I, like millions of others, am still reeling over Miley Cyrus’ infamous performance at last week’s MTV Video Music Awards.

Cyrus, who starred as Disney’s “Hannah Montana,” put on an outrageous performance featuring barely-there clothing, suggestive dance moves and copious amounts of vulgarity.

Although the media has exhausted the conversation, I can’t help but share my thoughts on the subject.

What surprised me was not the performance itself but the fact that it was broadcast on a regular cable channel at a time when young children could easily view it.

The level of censorship for television programming seems to drop with every passing generation.

As a child, my TV viewing experiences were quite tame compared to what they are today.

I think many will agree when I say that the quality of entertainment is far less than what it used to be.

TV viewers from my generation, Generation Y, looked up to the characters on “Saved by the Bell,” “Family Matters” and “Full House.”

These characters were suitable role models, because even through their trials and tribulations they maintained a sense of morality and decency that the shows were based on.

Outside of their characters, actors and performers were rarely seen publicly behaving in a distasteful manner.

While there was a good amount of inappropriate subject matter in TV and film, it almost never crossed the line into misogyny where children were concerned.

Today’s entertainment industry appears to compete for the sake of controversy and shock value.

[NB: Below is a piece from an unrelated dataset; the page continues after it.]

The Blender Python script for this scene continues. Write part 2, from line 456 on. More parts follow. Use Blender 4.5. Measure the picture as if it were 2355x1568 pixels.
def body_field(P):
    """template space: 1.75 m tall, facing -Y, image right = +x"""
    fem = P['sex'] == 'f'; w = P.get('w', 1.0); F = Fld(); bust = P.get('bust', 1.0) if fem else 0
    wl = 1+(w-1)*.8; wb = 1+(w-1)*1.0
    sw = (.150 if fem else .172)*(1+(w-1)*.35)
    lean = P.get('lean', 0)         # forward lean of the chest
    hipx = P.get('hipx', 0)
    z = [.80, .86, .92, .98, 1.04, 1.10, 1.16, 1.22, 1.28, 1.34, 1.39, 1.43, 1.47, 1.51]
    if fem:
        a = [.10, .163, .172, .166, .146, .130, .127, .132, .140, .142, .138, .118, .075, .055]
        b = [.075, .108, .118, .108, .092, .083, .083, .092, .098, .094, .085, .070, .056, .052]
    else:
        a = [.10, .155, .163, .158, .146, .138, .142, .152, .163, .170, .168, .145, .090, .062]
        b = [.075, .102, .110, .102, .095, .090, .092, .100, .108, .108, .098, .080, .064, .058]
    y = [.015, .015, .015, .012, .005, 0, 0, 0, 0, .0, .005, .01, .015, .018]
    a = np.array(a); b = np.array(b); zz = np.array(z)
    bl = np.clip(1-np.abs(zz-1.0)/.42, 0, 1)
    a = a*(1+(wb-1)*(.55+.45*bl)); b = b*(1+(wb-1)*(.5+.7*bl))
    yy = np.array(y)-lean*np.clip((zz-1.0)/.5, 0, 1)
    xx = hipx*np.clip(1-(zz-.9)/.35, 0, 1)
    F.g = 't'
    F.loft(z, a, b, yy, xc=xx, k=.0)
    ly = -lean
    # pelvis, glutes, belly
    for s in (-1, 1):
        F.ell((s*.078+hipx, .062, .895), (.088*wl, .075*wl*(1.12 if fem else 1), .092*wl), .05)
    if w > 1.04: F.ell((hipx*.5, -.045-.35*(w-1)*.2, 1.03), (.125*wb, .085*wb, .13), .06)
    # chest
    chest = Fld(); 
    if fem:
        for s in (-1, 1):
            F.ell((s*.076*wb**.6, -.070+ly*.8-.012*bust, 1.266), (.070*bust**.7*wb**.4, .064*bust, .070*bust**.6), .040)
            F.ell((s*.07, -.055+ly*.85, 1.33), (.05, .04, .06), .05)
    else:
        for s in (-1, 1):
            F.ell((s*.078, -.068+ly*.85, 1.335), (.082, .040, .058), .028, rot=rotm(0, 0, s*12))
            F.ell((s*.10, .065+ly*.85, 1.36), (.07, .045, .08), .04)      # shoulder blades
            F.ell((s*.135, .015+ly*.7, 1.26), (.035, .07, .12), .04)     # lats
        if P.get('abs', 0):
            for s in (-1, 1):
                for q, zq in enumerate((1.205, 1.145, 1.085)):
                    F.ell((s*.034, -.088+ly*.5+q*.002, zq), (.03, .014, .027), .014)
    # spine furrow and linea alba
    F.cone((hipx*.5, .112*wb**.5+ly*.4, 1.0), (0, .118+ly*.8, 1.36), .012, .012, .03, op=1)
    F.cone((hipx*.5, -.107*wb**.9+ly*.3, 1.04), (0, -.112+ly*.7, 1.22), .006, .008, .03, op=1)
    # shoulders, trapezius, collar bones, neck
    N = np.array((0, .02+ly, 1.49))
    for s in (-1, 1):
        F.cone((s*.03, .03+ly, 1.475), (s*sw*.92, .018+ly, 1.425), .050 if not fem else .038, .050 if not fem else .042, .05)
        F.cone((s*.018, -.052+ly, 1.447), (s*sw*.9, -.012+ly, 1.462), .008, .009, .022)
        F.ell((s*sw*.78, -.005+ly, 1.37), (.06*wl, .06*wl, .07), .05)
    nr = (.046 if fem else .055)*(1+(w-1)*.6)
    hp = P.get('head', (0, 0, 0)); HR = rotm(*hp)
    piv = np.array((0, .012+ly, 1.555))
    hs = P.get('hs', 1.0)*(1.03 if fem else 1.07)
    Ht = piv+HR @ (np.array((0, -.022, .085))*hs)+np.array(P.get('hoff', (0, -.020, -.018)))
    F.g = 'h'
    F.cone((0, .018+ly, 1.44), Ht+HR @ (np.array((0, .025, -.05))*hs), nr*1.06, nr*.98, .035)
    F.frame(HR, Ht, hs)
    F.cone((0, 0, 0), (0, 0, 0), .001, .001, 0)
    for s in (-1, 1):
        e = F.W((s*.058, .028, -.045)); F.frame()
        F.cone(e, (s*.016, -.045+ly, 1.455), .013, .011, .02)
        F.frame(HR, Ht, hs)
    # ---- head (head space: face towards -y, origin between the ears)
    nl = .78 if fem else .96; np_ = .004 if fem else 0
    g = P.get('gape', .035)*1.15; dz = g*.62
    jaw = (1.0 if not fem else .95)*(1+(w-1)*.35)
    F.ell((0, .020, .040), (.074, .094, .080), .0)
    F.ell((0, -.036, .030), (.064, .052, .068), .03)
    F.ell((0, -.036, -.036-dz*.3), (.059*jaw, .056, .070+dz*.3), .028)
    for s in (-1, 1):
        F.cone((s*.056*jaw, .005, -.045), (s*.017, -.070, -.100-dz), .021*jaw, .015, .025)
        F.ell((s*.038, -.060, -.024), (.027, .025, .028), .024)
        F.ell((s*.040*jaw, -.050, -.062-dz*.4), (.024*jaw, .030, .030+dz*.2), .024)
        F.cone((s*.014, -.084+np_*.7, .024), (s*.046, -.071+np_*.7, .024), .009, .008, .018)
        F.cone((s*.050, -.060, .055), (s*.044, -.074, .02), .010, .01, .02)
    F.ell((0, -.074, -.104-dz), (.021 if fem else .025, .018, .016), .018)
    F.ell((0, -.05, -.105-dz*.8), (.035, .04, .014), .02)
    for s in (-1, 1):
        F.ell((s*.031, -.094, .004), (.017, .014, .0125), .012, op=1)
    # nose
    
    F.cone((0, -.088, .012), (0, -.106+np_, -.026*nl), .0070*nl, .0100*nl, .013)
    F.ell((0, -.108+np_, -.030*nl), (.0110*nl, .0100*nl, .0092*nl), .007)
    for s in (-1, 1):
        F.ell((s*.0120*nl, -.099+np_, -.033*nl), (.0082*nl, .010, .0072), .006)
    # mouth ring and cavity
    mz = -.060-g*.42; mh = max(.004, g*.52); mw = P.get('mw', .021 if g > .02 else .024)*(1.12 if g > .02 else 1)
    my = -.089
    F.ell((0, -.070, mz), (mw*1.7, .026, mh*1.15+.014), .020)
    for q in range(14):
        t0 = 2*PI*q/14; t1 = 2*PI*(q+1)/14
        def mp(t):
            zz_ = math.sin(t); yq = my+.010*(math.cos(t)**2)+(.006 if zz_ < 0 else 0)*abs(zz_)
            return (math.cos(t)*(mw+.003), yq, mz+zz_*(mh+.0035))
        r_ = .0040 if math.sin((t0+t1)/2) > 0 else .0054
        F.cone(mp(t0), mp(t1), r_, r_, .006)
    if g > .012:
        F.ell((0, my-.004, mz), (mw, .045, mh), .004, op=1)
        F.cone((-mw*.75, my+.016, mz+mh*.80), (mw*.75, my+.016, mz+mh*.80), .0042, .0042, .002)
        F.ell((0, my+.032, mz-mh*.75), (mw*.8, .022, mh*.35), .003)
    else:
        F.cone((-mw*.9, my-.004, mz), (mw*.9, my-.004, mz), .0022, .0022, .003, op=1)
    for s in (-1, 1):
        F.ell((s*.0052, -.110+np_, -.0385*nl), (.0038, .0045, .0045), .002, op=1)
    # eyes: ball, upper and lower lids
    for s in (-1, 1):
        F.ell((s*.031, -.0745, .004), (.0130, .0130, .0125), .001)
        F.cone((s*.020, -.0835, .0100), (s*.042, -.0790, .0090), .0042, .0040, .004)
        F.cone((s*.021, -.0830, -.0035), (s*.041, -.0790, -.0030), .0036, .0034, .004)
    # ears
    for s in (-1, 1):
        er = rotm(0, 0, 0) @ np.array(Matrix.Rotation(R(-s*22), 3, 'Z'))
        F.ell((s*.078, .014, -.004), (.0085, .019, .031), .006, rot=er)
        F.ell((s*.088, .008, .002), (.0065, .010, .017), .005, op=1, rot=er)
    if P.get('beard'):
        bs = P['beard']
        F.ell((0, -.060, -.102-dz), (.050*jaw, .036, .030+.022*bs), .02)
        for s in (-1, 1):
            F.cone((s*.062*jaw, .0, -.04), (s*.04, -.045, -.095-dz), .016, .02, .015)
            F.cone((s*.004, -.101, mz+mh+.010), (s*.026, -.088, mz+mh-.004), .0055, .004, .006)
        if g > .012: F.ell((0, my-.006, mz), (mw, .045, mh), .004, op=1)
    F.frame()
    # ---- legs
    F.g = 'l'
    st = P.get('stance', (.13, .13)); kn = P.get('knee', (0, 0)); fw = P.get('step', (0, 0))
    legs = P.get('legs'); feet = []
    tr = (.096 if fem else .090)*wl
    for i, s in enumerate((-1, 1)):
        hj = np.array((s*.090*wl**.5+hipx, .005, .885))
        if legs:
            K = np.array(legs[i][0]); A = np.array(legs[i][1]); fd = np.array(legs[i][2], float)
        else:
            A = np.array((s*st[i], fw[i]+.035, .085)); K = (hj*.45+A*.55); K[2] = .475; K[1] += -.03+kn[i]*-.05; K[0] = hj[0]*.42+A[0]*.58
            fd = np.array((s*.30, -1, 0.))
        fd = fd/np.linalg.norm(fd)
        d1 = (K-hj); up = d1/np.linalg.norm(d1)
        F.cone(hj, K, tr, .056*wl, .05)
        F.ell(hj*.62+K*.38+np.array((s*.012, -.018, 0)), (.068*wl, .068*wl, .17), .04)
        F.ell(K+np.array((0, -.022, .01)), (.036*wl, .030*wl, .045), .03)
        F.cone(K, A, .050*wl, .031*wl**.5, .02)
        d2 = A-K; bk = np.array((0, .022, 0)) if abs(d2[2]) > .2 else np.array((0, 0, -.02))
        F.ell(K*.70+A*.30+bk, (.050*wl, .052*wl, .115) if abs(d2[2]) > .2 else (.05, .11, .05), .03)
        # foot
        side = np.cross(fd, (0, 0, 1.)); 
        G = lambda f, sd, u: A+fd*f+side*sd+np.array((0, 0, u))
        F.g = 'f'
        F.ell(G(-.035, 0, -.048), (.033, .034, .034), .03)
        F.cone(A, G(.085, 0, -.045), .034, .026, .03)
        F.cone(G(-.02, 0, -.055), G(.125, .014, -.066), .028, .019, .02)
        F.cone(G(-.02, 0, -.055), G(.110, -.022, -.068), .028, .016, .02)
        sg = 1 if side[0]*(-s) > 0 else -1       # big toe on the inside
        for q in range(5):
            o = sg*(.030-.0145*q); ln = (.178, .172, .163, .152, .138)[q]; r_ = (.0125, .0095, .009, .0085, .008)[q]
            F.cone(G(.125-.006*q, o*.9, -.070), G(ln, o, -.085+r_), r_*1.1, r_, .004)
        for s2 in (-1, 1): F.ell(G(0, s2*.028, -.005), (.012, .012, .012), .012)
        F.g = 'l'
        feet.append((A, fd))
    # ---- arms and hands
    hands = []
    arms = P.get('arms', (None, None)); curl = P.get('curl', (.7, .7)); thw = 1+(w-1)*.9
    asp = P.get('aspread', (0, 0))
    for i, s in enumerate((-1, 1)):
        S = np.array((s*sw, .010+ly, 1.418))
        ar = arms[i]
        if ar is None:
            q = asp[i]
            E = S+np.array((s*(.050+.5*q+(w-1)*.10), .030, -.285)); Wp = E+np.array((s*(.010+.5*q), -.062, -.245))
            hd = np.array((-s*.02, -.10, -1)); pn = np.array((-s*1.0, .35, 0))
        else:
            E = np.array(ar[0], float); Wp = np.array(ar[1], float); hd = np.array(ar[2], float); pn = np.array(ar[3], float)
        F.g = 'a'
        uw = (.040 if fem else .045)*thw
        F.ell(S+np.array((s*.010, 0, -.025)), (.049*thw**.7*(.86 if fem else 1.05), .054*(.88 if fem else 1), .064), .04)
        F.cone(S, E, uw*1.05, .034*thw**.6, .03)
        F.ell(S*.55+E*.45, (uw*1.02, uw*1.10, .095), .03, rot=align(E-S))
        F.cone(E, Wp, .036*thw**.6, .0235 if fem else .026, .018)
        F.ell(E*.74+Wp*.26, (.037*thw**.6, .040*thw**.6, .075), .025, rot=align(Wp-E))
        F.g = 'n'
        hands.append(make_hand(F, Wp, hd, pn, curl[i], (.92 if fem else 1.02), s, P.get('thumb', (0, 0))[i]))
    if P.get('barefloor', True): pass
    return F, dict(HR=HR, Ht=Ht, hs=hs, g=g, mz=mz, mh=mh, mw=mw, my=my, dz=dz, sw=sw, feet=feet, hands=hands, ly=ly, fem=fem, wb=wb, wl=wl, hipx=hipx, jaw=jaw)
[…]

If so, then Miss Cyrus takes the gold medal — and a tainted reputation — for her performance at this year’s VMAs.

The cold, hard truth for any parent is that this behavior will continue to get worse before it gets better.

I fear that this type of free expression will have an exponential impact on my son’s generation, possibly to the point of destruction.

Instead of rushing to the aid of foreign nations, this country should be trying to re-establish and protect its own ethical center.